ISBN:  0670017191 / 978-0670017195

Book Source:  I received this book as a publisher's galley through NetGalley free of cost in exchange for an honest review.

Favorite Quote:  "Art does not arise from a well of imaginary skill, obtained by dint of native ability. The sublime is a result of discipline. Art is earned by hard work, by the study of form by obsessive revision. And only then are you set free. Only then can you see."

I Always Loved You is the story of the relationship between Edgar Degas and Mary Cassatt - a relationship that lasted over 40 years and ended with his death in 1917. Was it love? Was it friendship? Was it admiration? Was it a mentorship? Was it a complicated combination of all of those things?

Please also see the reviews for The Painted Girls, which is the story involving one of Edgar Degas's models and Hare With Amber Eyes, a nonfiction account touching on those who admired and collected art.

Mary Cassatt was an American woman who came to Paris in the 1860s to pursue her art. At that time, "success" on the European art scene was determined in large part by whether or not the artist was invited by the Paris Salon to exhibit. The organizers of the Salon judged and selected the artwork based on their definitions of what constituted "good" art.

The Impressionist movement was in its infancy at that time and typically did not meet the Salon's approval. The Salon did not approve of their departure from tradition and their avant-garde work. Thus, a group of Impressionists held their own exhibition during the 1870s and 1880s. This group included Edgar Degas, Monet, Renoir, Manet, Cézanne, Berthe Morisot, others, and eventually Mary Cassatt. It is in this environment that Edgar Degas and Mary Cassatt meet.

This book brings to life this world and gives the reader a peak at the people who are now considered the masters of their field.

Many people have studied their relationship and attempted to reconstruct what it meant.
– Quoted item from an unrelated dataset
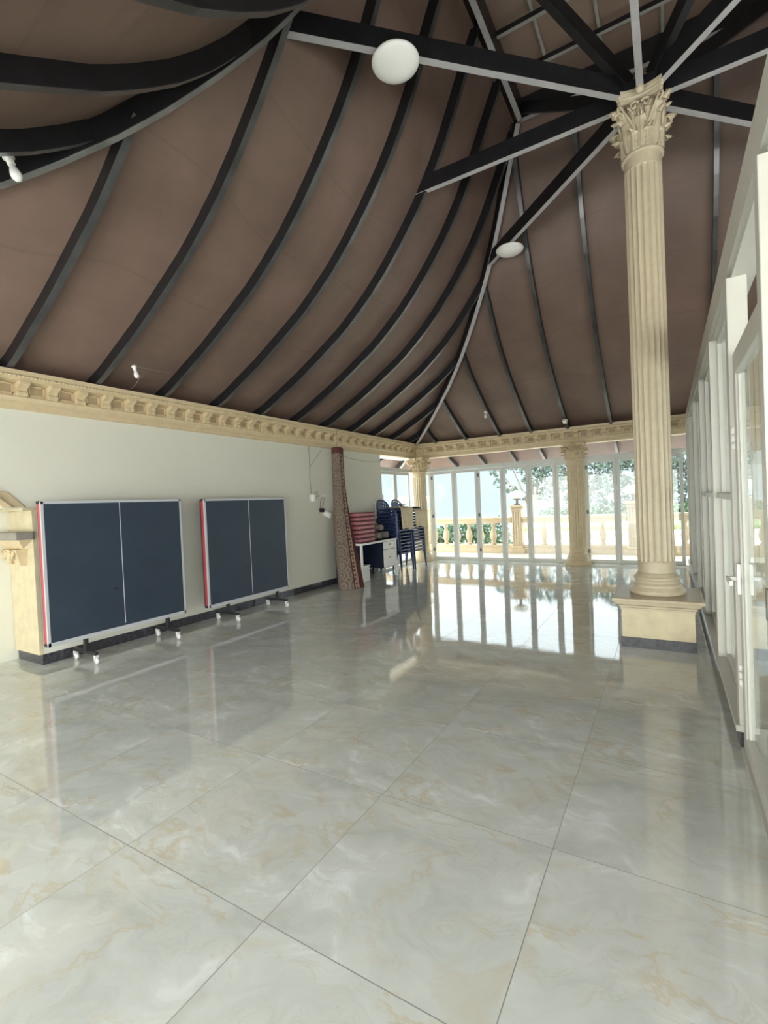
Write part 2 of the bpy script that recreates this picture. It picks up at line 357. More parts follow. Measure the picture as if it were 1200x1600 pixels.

People have written dissertations on it. The National Gallery of Art in Washington DC is curating a joint exhibition of their work later this year. The exhibition will focus on how each influenced the other's work.

Unfortunately, most of the correspondence between the two has been lost; some of it destroyed by Mary Cassatt before her death. Nobody knows the exact nature of their relationship. Yet, this book brings it to life in a vivid and engrossing story through description and dialogue:

"You are to me what no other creature is. We are the same mind, Mary. We are the same soul, occupying two different bodies."
"We are not," she said.
"You are the only woman I can tolerate in the world."
"That is not praise."
"Why would I flatter you? I respect you too much."
"This is how you show your respect?"

The book tells of their friendships, of their struggles, of their loves, and of the history behind the creation of some of the greatest Impressionist art pieces in the world. It speaks to the question, "Whether there was room for love in two lives already consumed by passion of another sort."

A beautifully written story of what the history of this time was and what the relationship between the two might have been.